Ready for what's next - because we built it together

Ready for what's next - because we built it together

Scholarships sparked the journey, but RMIT's mentorship and community prepared Do Phu Sy to face challenges and get ready for what's next.

I'm a proud RMIT alumnus who spent more than six years learning and working across two homes: RMIT Vietnam (Saigon South) and RMIT Melbourne. I was fortunate to earn scholarships at both stages - first as an honours undergraduate, later as a master's student in Electrical and Electronic Engineering. However, scholarships were just the spark. What prepared me for 'what's next' was the community wrapped around that opportunity.

Do Phu Sy photo 2 Do Phu Sy's double master degrees with double scholarships at both stages (undergraduate and postgraduate).

Professors from SST in Saigon South campus and STEM in Melbourne campus treated me like a junior colleague, not just a student. They demanded evidence, careful measurement and clean documentation - habits that now anchor my work as an electronics engineer in Australia. Student Academic Success (SAS) coached me through crunch periods, from managing assignment deadlines to structuring revision plans. And for more than a year, I served as a Program Tutor and PASS Leader, where I gained the facilitation side of engineering: how to turn confusion into clarity, stress into a plan and theory into working circuits.

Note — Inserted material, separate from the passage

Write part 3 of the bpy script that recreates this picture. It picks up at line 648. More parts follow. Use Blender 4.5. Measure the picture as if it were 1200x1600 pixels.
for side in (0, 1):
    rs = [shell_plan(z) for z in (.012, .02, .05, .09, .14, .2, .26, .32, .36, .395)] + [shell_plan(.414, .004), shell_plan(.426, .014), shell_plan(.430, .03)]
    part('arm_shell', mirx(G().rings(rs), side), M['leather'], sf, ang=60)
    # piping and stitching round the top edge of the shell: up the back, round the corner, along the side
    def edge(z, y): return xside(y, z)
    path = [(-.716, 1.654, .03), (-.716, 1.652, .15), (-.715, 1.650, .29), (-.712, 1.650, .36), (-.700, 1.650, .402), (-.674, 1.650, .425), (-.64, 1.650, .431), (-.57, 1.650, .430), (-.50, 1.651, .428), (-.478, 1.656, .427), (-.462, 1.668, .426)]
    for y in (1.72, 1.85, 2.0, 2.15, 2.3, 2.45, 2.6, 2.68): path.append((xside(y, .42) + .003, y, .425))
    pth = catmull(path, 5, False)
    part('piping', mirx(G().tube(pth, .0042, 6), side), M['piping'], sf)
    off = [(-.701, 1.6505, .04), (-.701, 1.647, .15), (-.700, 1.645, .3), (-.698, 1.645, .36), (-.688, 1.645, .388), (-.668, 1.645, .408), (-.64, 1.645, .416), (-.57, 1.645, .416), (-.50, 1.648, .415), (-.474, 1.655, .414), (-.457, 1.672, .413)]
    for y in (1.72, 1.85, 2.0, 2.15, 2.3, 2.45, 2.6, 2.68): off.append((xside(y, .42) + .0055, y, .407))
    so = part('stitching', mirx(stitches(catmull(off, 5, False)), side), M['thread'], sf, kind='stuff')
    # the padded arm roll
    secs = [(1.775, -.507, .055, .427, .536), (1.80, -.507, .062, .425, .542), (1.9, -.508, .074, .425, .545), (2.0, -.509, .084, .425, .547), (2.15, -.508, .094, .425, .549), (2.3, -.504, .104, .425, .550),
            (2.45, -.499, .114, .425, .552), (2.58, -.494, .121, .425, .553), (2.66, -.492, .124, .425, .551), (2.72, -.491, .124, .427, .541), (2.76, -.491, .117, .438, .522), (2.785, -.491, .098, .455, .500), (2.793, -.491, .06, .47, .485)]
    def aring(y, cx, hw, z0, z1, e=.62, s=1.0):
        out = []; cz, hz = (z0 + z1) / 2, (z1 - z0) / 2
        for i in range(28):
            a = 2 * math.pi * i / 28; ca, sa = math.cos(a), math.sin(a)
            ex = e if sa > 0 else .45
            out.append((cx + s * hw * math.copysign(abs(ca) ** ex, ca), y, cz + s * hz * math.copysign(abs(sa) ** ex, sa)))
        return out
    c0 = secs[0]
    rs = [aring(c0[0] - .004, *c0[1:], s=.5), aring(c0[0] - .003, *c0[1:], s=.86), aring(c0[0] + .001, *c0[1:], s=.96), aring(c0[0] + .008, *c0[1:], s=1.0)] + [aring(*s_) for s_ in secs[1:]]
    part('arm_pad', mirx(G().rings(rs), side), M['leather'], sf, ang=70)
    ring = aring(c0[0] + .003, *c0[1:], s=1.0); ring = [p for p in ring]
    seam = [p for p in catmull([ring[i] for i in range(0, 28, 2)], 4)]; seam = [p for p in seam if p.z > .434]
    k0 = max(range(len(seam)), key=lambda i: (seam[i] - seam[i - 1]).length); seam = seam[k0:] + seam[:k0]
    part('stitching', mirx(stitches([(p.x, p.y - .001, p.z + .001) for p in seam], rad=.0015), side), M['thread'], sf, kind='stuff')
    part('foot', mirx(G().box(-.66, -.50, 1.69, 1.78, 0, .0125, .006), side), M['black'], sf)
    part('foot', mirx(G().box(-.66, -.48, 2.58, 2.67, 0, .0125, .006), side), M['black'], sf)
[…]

Beyond the labs, I wore the RMIT red on the pitch and the court. As a member of the Saigon South campus football and volleyball teams, I helped organise friendlies, city tournaments and charity matches. Those seasons were leadership drills in disguise - assigning roles, running practice plans, managing substitutions and staying composed under pressure. Our squads blended international and local students, so every game was a lesson in cross-cultural communication. We raised RMIT’s visibility through sportsmanship and consistent participation. Sport became another classroom for discipline, resilience and clear communication.

Do Phu Sy photo 1 Phu Sy Do's beautiful memories at RMIT.

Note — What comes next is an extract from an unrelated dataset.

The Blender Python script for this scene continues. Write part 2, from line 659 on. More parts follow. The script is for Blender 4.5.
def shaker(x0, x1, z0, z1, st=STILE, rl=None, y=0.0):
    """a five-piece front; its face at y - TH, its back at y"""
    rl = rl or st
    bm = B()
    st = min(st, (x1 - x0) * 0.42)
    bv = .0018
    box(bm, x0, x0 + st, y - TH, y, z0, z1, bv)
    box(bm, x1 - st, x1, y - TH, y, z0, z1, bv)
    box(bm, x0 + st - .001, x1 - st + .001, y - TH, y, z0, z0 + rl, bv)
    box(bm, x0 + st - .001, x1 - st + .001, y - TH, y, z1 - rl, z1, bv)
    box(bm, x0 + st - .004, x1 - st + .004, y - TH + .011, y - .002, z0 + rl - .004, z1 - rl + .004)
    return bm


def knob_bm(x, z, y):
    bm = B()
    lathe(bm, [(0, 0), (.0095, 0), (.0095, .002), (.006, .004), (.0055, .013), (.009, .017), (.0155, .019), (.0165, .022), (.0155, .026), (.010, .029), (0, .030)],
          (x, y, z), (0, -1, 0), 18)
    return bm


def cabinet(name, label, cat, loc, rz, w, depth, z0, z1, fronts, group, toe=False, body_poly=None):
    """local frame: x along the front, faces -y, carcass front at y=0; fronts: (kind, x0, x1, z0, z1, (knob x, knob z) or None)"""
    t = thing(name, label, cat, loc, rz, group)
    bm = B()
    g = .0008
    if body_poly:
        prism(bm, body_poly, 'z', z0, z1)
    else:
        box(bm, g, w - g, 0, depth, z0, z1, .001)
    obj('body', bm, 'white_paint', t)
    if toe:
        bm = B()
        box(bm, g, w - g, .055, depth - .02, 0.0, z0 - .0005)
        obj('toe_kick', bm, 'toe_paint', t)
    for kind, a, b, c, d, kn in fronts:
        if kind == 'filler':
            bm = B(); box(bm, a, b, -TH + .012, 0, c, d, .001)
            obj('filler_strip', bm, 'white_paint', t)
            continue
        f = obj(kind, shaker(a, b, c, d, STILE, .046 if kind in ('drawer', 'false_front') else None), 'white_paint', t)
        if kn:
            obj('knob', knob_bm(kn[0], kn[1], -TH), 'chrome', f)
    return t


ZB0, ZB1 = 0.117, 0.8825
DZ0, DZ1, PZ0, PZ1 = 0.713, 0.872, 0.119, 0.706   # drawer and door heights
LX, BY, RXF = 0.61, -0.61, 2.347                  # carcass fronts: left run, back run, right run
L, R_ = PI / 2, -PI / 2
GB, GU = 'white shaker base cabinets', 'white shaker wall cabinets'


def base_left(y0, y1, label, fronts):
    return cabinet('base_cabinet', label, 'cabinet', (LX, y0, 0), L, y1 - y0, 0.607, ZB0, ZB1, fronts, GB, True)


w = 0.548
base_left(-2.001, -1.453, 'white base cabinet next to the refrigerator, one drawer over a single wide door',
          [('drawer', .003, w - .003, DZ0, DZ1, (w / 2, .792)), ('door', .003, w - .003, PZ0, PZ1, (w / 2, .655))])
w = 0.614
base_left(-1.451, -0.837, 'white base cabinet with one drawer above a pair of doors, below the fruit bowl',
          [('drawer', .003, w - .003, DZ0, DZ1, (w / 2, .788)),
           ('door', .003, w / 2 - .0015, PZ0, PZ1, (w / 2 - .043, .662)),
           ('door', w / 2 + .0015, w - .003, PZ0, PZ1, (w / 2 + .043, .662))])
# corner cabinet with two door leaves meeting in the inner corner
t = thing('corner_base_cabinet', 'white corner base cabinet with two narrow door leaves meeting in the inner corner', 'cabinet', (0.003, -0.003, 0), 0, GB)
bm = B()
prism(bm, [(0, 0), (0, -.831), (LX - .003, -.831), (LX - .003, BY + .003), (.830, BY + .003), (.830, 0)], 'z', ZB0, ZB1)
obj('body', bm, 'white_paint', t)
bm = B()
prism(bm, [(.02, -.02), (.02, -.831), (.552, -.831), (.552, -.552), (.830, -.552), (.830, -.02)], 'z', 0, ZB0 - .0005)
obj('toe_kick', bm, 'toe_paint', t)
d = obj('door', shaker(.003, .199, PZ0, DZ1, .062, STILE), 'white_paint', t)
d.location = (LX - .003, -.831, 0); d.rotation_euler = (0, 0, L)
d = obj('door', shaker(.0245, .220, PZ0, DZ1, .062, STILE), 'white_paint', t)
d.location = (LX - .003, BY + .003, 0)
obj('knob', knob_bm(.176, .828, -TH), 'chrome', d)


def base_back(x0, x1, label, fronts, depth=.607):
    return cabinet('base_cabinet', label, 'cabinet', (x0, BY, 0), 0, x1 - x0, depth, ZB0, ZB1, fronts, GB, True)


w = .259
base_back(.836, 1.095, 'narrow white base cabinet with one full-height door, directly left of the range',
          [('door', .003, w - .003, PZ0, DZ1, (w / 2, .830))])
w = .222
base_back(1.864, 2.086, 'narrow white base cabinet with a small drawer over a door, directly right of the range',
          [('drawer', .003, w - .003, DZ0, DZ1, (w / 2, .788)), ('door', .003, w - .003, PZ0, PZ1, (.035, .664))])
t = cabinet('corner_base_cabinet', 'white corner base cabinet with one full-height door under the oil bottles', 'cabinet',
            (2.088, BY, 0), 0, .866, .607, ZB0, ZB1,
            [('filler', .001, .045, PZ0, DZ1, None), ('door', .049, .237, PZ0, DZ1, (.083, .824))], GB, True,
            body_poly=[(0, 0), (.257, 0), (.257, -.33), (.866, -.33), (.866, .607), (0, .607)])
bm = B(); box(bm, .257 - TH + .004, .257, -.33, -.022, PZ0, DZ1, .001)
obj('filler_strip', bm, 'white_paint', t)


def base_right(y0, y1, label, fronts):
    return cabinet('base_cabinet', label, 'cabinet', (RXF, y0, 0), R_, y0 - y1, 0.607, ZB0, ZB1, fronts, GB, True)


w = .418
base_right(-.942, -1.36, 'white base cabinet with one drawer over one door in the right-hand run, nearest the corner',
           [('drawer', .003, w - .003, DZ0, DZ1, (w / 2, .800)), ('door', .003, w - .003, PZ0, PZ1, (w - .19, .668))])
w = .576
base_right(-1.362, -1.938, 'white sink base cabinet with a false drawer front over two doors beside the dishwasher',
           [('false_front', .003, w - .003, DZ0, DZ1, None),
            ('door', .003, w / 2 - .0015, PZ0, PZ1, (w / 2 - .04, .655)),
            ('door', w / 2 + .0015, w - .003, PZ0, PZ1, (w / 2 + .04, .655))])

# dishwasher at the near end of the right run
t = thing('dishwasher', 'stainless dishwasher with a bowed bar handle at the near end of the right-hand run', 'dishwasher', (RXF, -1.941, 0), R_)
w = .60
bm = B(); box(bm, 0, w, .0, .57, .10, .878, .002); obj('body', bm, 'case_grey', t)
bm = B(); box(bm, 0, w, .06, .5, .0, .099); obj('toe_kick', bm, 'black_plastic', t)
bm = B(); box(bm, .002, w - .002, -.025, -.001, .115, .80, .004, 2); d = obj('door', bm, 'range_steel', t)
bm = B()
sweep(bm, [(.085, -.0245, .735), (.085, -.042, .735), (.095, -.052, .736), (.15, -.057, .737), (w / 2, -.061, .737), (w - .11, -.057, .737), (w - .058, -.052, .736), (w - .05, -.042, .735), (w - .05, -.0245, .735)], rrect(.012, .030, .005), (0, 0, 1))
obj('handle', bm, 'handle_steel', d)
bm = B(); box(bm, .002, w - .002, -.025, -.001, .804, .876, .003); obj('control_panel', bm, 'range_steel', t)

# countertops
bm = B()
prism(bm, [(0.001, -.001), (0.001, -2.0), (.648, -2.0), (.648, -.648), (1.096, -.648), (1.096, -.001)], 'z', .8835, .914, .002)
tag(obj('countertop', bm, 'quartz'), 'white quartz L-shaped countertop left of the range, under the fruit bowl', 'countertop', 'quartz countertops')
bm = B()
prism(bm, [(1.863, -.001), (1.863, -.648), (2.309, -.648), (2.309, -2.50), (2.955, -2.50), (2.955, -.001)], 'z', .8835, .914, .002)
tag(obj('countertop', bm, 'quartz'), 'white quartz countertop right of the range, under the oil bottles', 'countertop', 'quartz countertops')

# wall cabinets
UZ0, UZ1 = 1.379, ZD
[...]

That triangle - faculty mentorship, professional support and peer-to-peer learning - made me job-ready. It wasn't only about technical depth. It was about professional muscle memory: scoping requirements, communicating trade-offs, documenting assumptions and owning results. In labs and project studios, we learnt to test, verify and iterate. In pass sessions, we learnt to listen, guide and grow together. By the time I stepped into industry, the routine felt familiar: define the problem, build a solution, validate, improve and share it.

Today, after completing a double master's in Melbourne and working as an electronics/electrical engineer, I still carry that community with me. I want to give it back - by mentoring students, guest-teaching when I can and helping the next cohort navigate the same questions I faced: How do I handle uncertainty? How do I find my first role? How do I turn 'I hope I can' into 'I know I can'?

RMIT didn't just prepare me for the next step; it invited me to help build it for others. That is the legacy I believe in: a community where students become professionals and professionals return as mentors-so every graduate is not only ready for what's next, but ready to lead it.